Can we talk about the extraordinary run of Easter number one singles we had in the second half of the 1990s? Yes, I know Easter is no Christmas, but bear with me.

By the mid-1990s, Take That had locked out the Easter number one spot. Yawn. Everything Changes? Easter Sunday number one. Back For Good? Easter Sunday number one. The Manchester popsters had become the second coming of Jesus. This was all about to change.

On Easter Sunday 1996, the Prodigy scored their first number one single with Firestarter. A devil-horned Keith Flint would contort and grimace at the camera and the Easter bunny would be writing a letter of complaint to its local vicar.

The following Easter, 1997, the Chemical Brothers would follow up their Noel Gallagher collab Setting Sun with the brilliant Block Rockin' Beats. Easter number one. Its b-side was Morning Lemon, which sounds like something you’d definitely eat at Easter.

The following year’s Easter number one was It’s Like That, Run DMC’s remix with LA producer Jason Nevins.
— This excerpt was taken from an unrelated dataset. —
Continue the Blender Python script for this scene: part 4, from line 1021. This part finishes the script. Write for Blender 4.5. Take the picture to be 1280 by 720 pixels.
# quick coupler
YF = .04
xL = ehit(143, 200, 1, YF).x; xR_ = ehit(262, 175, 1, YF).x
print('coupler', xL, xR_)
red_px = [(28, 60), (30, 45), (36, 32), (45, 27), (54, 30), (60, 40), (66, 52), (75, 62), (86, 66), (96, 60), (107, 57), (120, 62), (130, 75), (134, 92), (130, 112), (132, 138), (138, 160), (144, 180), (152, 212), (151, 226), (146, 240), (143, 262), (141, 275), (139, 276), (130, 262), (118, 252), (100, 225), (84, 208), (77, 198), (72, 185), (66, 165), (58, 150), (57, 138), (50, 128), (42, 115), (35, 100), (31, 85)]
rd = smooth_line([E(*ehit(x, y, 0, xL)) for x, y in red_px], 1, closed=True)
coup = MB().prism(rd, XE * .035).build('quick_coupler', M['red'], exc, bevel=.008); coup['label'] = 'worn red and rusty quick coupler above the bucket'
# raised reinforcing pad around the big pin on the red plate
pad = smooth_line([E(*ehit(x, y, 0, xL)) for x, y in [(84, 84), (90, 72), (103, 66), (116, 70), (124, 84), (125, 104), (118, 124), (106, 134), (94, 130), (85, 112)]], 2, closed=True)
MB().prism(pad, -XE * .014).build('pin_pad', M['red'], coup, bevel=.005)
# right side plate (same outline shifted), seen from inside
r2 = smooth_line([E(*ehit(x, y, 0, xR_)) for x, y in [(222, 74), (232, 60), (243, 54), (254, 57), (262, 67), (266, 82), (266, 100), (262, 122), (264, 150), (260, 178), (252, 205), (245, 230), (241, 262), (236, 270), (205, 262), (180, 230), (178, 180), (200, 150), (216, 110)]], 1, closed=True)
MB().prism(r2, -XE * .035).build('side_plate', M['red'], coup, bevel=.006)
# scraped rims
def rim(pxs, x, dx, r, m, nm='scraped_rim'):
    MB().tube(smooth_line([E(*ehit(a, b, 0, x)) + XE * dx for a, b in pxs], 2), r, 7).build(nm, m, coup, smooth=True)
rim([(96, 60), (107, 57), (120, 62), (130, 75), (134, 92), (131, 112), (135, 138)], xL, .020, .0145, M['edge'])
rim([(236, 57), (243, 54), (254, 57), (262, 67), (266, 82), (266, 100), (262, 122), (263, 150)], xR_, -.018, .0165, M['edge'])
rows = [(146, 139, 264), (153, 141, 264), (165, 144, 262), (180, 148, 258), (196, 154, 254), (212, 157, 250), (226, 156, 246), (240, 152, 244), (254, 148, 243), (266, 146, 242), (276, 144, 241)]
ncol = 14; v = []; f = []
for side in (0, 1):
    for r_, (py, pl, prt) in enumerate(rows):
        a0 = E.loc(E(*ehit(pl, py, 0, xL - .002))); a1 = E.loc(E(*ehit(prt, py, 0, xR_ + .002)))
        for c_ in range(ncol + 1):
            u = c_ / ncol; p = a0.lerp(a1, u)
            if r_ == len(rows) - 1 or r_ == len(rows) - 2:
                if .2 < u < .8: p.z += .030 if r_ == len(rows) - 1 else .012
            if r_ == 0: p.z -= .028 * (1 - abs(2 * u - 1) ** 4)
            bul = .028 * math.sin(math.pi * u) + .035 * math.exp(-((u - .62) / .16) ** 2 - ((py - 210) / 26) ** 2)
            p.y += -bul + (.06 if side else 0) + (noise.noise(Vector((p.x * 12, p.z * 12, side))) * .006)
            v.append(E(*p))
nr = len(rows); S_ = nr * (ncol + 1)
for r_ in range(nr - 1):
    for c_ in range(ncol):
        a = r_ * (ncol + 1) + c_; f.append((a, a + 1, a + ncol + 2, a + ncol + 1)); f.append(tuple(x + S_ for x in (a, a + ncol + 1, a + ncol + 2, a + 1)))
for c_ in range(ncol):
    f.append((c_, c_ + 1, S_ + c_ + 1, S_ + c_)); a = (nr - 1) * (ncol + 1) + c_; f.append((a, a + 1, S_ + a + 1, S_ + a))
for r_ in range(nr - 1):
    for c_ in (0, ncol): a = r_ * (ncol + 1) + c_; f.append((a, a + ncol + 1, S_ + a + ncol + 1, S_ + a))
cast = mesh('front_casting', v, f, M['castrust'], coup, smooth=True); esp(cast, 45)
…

The track kept Celine Dion off the number one spot for three full weeks, which is pretty much the equivalent of dying for our sins.

Already, we’re in uncharted territory. Cool hits had topped the charts sporadically at Easter – Let’s Dance in 1983, Pet Shop Boys’ Heart in 1988 – but never three years in a row. We’re truly in the middle of an Easter miracle.

In 1999, a puppet as yellow as an Easter chick topped the Easter chart. The underrated Mr Oizo scored his only hit single with Flat Beat. The sausage-chomping muppet Flat Eric (yes, it’s a muppet) denied Eminem a number one spot with his debut single.

Easter number one in 2000 was Fragma’s Toca's Miracle, and while this clever mashup wasn’t quite as critically acclaimed, it concluded a remarkable five years of electronic music Easter chart toppers. The following year? Emma Bunton or something. Rubbish.

2023's Easter number one is, as it happens, a song called Miracle. This trance collaboration between Calvin Harris and Ellie Goulding is a real throw-back to the classic era of dancey Easter number one singles. Electronic music has risen again. It’s what Jesus would have wanted.